Bistable attachments for wideband nonlinear vibration attenuation in a metamaterial beam

This work investigates the amplitude-dependent dynamics of a locally resonant metamaterial beam with bistable attachments. The concept that was previously demonstrated for a discrete chain is extended to a continuous system, and the enhancement in vibration attenuation bandwidth is investigated through a cantilever beam under base excitation. The analysis approach combines the harmonic balance method and time-domain numerical integration to capture periodic and aperiodic responses for up-sweep and down-sweep harmonic excitation. The bistable attachments are shown to exhibit linear intrawell, nonlinear intrawell and nonlinear interwell oscillations for low, moderate, and high base acceleration levels.
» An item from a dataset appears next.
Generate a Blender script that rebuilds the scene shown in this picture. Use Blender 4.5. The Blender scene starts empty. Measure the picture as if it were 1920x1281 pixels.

As a result, the metastructure leverages linear locally resonant bandgap under low excitation intensity, and nonlinear wideband attenuation due to chaotic vibrations of the bistable attachments under high excitation intensity. This is first demonstrated through frequency sweep numerical simulations for a broad range of excitation amplitudes. Experimental validations are then presented for a base-excited cantilever beam hosting seven magnetoelastic beam attachments. For moderate-to-high amplitude excitation levels, the interwell oscillations of the attachments produce an attenuation frequency range that is 350% wider than the corresponding linear locally resonant bandgap (observed for low-amplitude excitation levels), yielding the suppression of modes outside the bandgap with increased excitation intensity.